The German benchmark index is trading higher at the first day of the new year with investors relieved that 2022, which was a nightmare for equity and bond markets is over. However, while 2023 could get better in the second half, the market might be volatile and under pressure in the first half, or not until the disconnect between the European Central Bank and the market over the outlook for inflation is resolved.
The ECB’s President Christine Lagarde announced that as much as 150 basis points of tightening from Frankfurt over the next four months is likely, describing any downturn in the euro area as “short-lived and shallow”. At present the market is widely expecting the ECB to raise the benchmark rate by 50 basis points in February.
The German economy is likely to shrink through mid-2023 with Russia’s war in Ukraine having the ability to worsen conditions, especially around the energy front. While the contraction in business activity is almost certain, the downturn could be milder than initially thought a few months ago.
While Germany could make it through the winter without Russian energy supplies, the cost of replenishing the empty gas storage facilities in spring, may be too high for the European industry to be competitive in the global marketplace.

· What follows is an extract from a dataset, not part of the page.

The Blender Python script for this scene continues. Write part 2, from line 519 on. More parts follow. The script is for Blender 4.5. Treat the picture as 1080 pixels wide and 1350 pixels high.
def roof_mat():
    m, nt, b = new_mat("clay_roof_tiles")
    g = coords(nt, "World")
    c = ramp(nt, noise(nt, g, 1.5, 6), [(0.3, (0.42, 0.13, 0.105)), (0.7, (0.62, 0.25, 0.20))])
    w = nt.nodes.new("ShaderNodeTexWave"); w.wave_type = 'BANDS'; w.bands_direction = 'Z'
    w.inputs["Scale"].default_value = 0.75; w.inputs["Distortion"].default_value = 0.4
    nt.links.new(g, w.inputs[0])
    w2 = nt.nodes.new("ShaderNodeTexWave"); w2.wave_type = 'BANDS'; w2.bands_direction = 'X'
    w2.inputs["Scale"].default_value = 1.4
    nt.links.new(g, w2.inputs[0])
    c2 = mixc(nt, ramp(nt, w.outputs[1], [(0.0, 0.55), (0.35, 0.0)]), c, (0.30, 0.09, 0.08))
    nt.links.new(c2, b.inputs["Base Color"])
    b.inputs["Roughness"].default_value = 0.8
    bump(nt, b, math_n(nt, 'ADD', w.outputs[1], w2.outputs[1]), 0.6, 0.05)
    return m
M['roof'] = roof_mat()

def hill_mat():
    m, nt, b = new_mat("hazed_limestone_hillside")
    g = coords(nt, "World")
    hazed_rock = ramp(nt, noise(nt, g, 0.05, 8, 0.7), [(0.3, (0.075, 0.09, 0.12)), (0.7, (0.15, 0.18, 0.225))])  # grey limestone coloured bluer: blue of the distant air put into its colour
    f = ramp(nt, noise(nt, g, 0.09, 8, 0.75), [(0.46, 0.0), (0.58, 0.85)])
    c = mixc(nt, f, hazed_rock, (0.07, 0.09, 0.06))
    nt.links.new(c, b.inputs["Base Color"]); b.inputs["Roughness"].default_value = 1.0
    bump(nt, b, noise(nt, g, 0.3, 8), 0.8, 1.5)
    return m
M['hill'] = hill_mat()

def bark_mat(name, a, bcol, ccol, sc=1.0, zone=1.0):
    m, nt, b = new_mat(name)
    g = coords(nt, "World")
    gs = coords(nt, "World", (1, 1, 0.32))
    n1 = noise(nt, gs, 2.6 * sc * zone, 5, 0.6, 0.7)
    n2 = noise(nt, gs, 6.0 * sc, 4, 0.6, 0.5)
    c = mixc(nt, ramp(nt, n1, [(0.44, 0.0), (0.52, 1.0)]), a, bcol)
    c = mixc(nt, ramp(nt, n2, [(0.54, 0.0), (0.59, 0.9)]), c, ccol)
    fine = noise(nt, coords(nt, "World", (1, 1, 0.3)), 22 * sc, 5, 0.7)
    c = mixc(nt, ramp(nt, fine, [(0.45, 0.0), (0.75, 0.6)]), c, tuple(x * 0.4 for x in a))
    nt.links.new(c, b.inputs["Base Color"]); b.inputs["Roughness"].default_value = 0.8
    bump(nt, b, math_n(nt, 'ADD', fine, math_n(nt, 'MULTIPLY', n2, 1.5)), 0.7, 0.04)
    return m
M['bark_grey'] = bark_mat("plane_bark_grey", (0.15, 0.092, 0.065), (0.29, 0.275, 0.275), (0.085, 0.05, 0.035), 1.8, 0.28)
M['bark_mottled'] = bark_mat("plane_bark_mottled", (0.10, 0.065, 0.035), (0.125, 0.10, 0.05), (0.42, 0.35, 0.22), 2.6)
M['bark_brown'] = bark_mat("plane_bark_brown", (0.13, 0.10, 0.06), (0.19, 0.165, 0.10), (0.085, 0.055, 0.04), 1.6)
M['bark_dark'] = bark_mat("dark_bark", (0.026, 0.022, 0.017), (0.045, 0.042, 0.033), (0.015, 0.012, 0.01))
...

On Tuesday preliminary estimates showed the German annual consumer price inflation fell to 8.6% in December 2022, from 10% reported in November and below the market consensus of 9.1%. It was the lowest rate since August 2022 as the government’s initiative to lower household energy bills came into effect. However, inflation could rise in January when gas and heating subsidies end and then a fall from March onwards when the government gas and electricity caps come into effect.
Preliminary numbers for December from the country’s largest federal states pointed to core inflation remaining at more than twice the ECB’s 2% target and showed little improvement at the end of the year. Investors will be assessing the extent of ongoing cost pressures in Germany, which is the largest economy in Europe, for clues about inflation in the euro zone, and how the data could impact the European Central Bank’s forward interest rates decisions.
Data from the Federal Labour Office showed that the seasonally adjusted unemployment rate in Germany was 5.5% in December 2022, unchanged from November’s revised figure and slightly below market consensus of 5.6%, suggesting the overall labour market remained stable despite a deepening energy crisis and record inflation. The jobless rate remained close to its highest level since August 2021, with the number of unemployed decreasing for the first time in seven months.
And while the geopolitical implications of the war are staggering and long-reaching, the single most important consequence to the world, and especially Europe, is the threat of persistent energy shortages over the coming years as Russian energy output has been sanctioned and curtailed for the foreseeable future.
The German economy is suffering from the war in Ukraine; however, sentiment improved in recent weeks as inflation is finally showing signs of peaking and disruptive shortages of natural gas this winter are likely to be avoided.